Le jeu des dieux

Dans Les lois (livre I, 644d), Platon émet l’idée suivante (par la bouche de l’Étranger d’Athènes) :

“Imaginons que chacun d’entre nous, êtres vivants, soyons des marionnettes créées par les dieux, soit pour leur servir de jouets, soit pour une raison sérieuse (cela, nous n’en savons rien.)”

Ici, il ne s’agit plus d’être, selon l’expression consacrée : “le jouet de forces qui nous dépassent”, mais plus concrètement un jouet (παίγνιον) pour les dieux, une vraie marionnette animée par des cordes ou ficelles (νεῦρα ἢ μήρινθοι). Voilà qui n’est pas très flatteur pour nous, pauvres créatures…

De façon plus noire, désespérée, Shakespeare a exprimé la même idée dans Le roi Lear (acte 4, scène 1) :

“As flies to wanton boys are we to the gods, they kill us for their sport.” (Pour les dieux, nous sommes comme des mouches pour des enfants sans pitié : ils nous tuent pour s’amuser.)

Et Montaigne écrivait (III, 9) : “Les dieux s’esbatent de nous à la pelote, et nous agitent à toutes mains”, mais cela ne l’empêche pas de rester positif (ils peuvent nous agiter dans les deux sens) : “Notre police se porte mal. Il en a été pourtant de plus malades, sans mourir.”

Je me souviens aussi d’une courte histoire de Moebius, où l’on voit le jeu cruel des dieux, mais je ne l’ai pas sous la main… Autrement dit, l’idée a eu du succès. Je ne sais pas si elle était déjà présente chez l’un des pré-socratiques ; sinon, c’est à Platon qu’il faut en attribuer la paternité. Dans un environnement chrétien, elle me paraît plutôt impie, et Montaigne comme Shakespeare prennent bien soin de parler “des dieux” et non de “Dieu” (mais il ne faut pas oublier que les malheurs de Job ne sont que le résultat d’un pari stupide entre Yavhé et Satan : encore un jeu cruel des dieux).

Presque toutes les religions ont des mythes de création ; peu nous expliquent pourquoi l’homme (et la femme) ont été créés.
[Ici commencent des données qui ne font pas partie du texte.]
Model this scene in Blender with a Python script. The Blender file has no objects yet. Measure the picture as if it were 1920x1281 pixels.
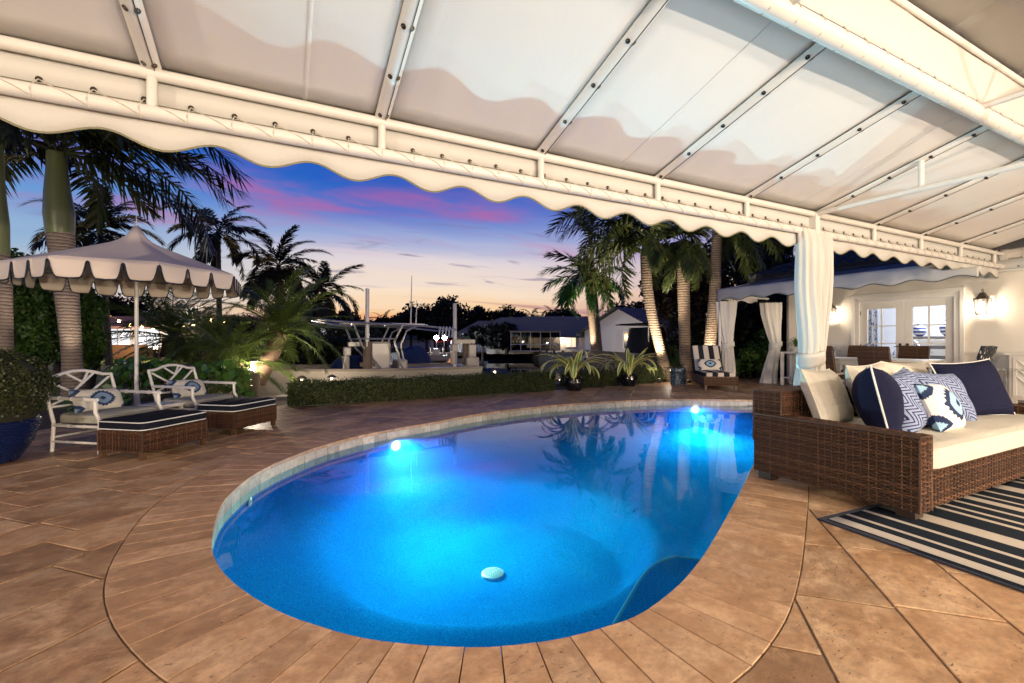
import bpy, bmesh, math, random
import numpy as np
from mathutils import Vector, Matrix, noise as mnoise
random.seed(7); rng = np.random.default_rng(7)
R = math.radians
SC = bpy.context.scene
COL = SC.collection

def S(r, g, b):
    def f(c):
        c /= 255.0
        return c/12.92 if c <= 0.04045 else ((c+0.055)/1.055)**2.4
    return (f(r), f(g), f(b), 1.0)

# ------------------------------------------------------------------ camera
EYE = 1.10                       # eye height above the deck, metres
FWD = (0.450, 0.893); RGT = (0.893, -0.450); FPX = 853.0
cam = bpy.data.cameras.new('camera'); camo = bpy.data.objects.new('camera', cam); COL.objects.link(camo)
camo.location = (0, 0, EYE)
camo.rotation_euler = (R(90), 0, -math.atan2(FWD[0], FWD[1]))
cam.sensor_width = 36.0; cam.lens = 36.0*FPX/1920.0
cam.clip_start = 0.05; cam.clip_end = 3000
SC.camera = camo
SC.view_settings.view_transform = 'Standard'; SC.view_settings.look = 'None'
SC.view_settings.exposure = 0.0; SC.view_settings.gamma = 1.0
SC.view_settings.use_curve_mapping = False
SC.render.engine = 'CYCLES'
SC.cycles.use_denoising = True
SC.cycles.max_bounces = 7; SC.cycles.diffuse_bounces = 3; SC.cycles.glossy_bounces = 3
SC.cycles.transmission_bounces = 5; SC.cycles.transparent_max_bounces = 10
SC.cycles.sample_clamp_indirect = 3.0; SC.cycles.sample_clamp_direct = 0
SC.cycles.caustics_reflective = False; SC.cycles.caustics_refractive = False

def P(px, py, d):
    """world point at photograph pixel px,py and camera depth d (metres)"""
    u = (px-960.0)/FPX
    return Vector((d*(FWD[0]+u*RGT[0]), d*(FWD[1]+u*RGT[1]), EYE+(640.0-py)/FPX*d))
def G(px, py, z=0.0):
    return P(px, py, (EYE-z)*FPX/(py-640.0))
def Q(px, d, z=0.0):
    p = P(px, 640, d); p.z = z; return p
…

Le Catéchisme de l’Église catholique a, dès sa première phrase, une explication intriguante :

“Dieu, infiniment Parfait et Bienheureux en Lui-même, dans un dessein de pure bonté, a librement créé l’homme pour le faire participer à sa vie bienheureuse.”

L’idée d’un dieu “parfait en lui-même” est familière pour un lecteur de Platon (τέλειος αὐτος καθ’ αὑτόν, aurait-il dans doute écrit). Mais dans ce cas pourquoi a-t-il eu besoin de créer l’homme (et la femme) ? On nous le dit, c’est par “pure bonté”. Le mot “bonté”, dans ce contexte, n’a aucun sens : on ne lui a rien demandé, pourrait-on dire, et que signifie “être bon” envers quelque chose qui, à priori, n’existait pas ?

Juste après, le mot “librement” est tout aussi étonnant : évidemment qu’il était libre, puisqu’il était parfait et bienheureux. Finalement, en quoi participons-nous à sa “vie bienheureuse” ? Certainement pas dans ce monde, surtout pour une bonne partie de l’humanité ; dans “le monde d’après la mort”, alors ? Mais dans ce cas, pourquoi passer par la case “vie sur terre” ? Pour faire le tri ? Mais alors, etc., etc. : j’arrête là. J’imagine que pour répondre à toutes ces questions naïves, il faut un doctorat en théologie…

En conclusion, l’humanité est un peu comme un chien perdu dont Dieu n’avait pas vraiment besoin, mais que “par pure bonté”, il a pris sous son toit pour lui faire partager “sa vie bienheureuse”. Ici l’homme n’est plus un jouet, mais un animal de compagnie : belle promotion !

Je me suis laissé emporter un peu loin de mon point de départ, mais il fallait que je vide mon sac. C’est chez des amis que j’ai feuilleté ce catéchisme, mais j’avoue ne pas avoir été plus loin que les deux premières lignes.

Plus sérieusement, la phrase qui ouvre ce billet est, pour moi; un exemple de ce qui rend passionnante la lecture de Platon : elle est toujours stimulante. Au détour de bien des pages on tombe sur des idées qui n’ont rien à voir avec le sujet officiel du dialogue, que l’on peut trouver bizarres — là n’est pas la question — mais qui surprennent ou ravissent, comme dans une randonnée où on découvre toujours de nouveaux points de vue : la lecture de Platon n’est pas “plate”.